Fallout 3: DLC Expansions 4-5

Shortly after the release of Fallout 3's three initial downloadable expansions, Bethesda announced that two more were in the planning: Point Lookout and Mothership Zeta. Both games are 'plug-ins'. After installing them you get a new radio message informing you of radio messages that lead you to locations where the new quests begin. Annoyingly (especially so in Point Lookout's case), you can't bring followers with you, so it's a good idea to dump them before beginning the quests.

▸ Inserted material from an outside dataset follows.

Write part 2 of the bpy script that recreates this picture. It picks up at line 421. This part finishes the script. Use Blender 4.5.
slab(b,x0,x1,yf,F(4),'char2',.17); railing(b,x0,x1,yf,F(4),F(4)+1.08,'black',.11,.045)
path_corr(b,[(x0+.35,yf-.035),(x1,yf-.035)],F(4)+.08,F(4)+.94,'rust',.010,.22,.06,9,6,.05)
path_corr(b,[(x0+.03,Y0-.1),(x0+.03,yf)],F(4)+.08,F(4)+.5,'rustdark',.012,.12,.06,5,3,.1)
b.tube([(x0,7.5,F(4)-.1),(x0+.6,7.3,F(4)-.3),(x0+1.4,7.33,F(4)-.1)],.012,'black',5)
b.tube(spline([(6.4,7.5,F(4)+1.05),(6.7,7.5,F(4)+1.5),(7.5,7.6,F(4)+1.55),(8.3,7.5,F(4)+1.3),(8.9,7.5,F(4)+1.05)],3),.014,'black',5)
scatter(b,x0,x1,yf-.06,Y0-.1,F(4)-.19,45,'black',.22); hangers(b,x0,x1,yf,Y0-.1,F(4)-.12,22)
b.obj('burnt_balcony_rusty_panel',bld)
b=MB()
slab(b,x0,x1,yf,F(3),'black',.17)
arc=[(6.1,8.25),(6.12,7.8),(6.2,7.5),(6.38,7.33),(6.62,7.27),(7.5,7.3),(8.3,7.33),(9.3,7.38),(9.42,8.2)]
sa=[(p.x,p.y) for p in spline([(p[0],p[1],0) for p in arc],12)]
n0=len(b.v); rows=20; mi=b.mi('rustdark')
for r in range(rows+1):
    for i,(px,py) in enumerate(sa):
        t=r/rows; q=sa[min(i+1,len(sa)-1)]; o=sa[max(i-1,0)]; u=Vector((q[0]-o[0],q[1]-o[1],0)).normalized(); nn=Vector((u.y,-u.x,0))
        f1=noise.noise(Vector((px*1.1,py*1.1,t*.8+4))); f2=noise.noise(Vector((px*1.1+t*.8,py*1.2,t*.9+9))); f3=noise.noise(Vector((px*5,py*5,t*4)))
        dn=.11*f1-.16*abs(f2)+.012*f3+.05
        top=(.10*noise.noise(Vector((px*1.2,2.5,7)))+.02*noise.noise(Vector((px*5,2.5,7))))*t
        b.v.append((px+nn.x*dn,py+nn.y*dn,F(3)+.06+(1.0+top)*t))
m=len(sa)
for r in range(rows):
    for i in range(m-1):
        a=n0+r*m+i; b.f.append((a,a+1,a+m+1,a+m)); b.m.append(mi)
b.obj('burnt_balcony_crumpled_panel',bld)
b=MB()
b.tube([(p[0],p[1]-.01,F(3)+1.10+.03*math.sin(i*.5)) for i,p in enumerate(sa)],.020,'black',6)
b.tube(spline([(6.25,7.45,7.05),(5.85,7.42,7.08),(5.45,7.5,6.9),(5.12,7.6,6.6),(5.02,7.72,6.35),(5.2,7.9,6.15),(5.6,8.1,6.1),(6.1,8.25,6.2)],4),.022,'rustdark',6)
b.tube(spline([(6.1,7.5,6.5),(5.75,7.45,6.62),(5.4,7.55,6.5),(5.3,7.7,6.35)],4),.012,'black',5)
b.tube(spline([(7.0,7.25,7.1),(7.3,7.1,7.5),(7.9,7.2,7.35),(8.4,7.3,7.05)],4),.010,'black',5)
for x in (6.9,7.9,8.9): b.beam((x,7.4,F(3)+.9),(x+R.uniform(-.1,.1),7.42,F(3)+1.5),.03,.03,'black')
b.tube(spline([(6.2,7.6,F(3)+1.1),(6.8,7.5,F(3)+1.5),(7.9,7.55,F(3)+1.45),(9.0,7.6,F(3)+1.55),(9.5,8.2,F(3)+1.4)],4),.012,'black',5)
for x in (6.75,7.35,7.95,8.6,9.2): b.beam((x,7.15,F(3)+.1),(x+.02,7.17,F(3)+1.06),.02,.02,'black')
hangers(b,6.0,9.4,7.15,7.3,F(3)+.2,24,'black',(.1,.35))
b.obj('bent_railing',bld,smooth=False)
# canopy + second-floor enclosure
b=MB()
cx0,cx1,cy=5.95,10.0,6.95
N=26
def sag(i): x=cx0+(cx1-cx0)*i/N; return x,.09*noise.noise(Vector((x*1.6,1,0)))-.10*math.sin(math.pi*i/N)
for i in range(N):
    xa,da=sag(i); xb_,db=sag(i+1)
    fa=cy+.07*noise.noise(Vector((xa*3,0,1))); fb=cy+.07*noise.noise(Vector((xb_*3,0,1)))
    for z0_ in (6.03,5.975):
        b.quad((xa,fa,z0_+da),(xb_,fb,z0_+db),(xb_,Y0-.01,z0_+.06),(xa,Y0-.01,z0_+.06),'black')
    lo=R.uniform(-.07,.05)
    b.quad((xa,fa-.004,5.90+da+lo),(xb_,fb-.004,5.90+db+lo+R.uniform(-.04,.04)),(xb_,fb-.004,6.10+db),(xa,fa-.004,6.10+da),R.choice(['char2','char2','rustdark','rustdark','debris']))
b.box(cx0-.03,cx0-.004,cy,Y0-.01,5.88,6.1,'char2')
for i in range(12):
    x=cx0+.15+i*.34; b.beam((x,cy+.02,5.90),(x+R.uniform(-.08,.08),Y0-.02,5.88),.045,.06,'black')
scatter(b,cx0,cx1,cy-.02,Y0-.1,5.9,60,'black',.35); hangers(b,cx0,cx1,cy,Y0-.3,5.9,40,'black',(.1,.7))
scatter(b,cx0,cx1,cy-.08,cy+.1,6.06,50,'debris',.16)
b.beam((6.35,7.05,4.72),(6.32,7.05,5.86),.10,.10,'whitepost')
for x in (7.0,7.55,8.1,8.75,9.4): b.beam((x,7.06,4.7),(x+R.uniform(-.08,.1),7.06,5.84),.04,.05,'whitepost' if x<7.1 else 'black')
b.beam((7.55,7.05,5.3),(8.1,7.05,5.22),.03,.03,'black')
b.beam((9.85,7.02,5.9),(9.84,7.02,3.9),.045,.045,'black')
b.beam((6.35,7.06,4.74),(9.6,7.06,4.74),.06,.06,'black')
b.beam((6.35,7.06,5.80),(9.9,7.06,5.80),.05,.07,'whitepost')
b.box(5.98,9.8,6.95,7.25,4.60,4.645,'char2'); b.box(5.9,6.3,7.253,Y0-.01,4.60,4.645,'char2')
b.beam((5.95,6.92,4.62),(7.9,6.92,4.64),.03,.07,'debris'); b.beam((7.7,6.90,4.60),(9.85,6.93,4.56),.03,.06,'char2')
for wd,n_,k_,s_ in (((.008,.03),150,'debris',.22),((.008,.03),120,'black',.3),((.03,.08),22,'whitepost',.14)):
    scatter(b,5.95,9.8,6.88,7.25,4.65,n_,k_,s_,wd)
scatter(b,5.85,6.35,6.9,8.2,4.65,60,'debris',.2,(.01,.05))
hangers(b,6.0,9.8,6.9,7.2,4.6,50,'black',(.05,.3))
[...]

Point Lookout (****) sees a ship arriving on the Potomac with news of trouble in Point Lookout, Maryland, a swamp community some miles from DC. Arriving at the location, you are drawn into a conflict between two neighbouring communities. There are also a number of different side-quests to undertake, and a significantly large area (one-sixth the size of the gigantic main map from FO3 itself) to explore. Because this expansion replicates the free-roaming nature of FO3, the limitations meaning you can't bring a companion with you is rather inexplicable and annoying. That said, the free-roaming nature of Point Lookout works in its favour, and is truer to the spirit of Fallout than the linear missions of Operation Anchorage and The Pitt. The demented Deliverance-style hillbillies armed with insanely lethal weaponry (at high levels the enemies on this map pose quite a challenge) also make a fine addition to Fallout's arsenal of crazy influences. Overall, this is a very satisfying expansion, but it was also the one I found to be the most unstable, with occasional crashes to desktop and sometimes the screen going totally black, forcing me to quit out.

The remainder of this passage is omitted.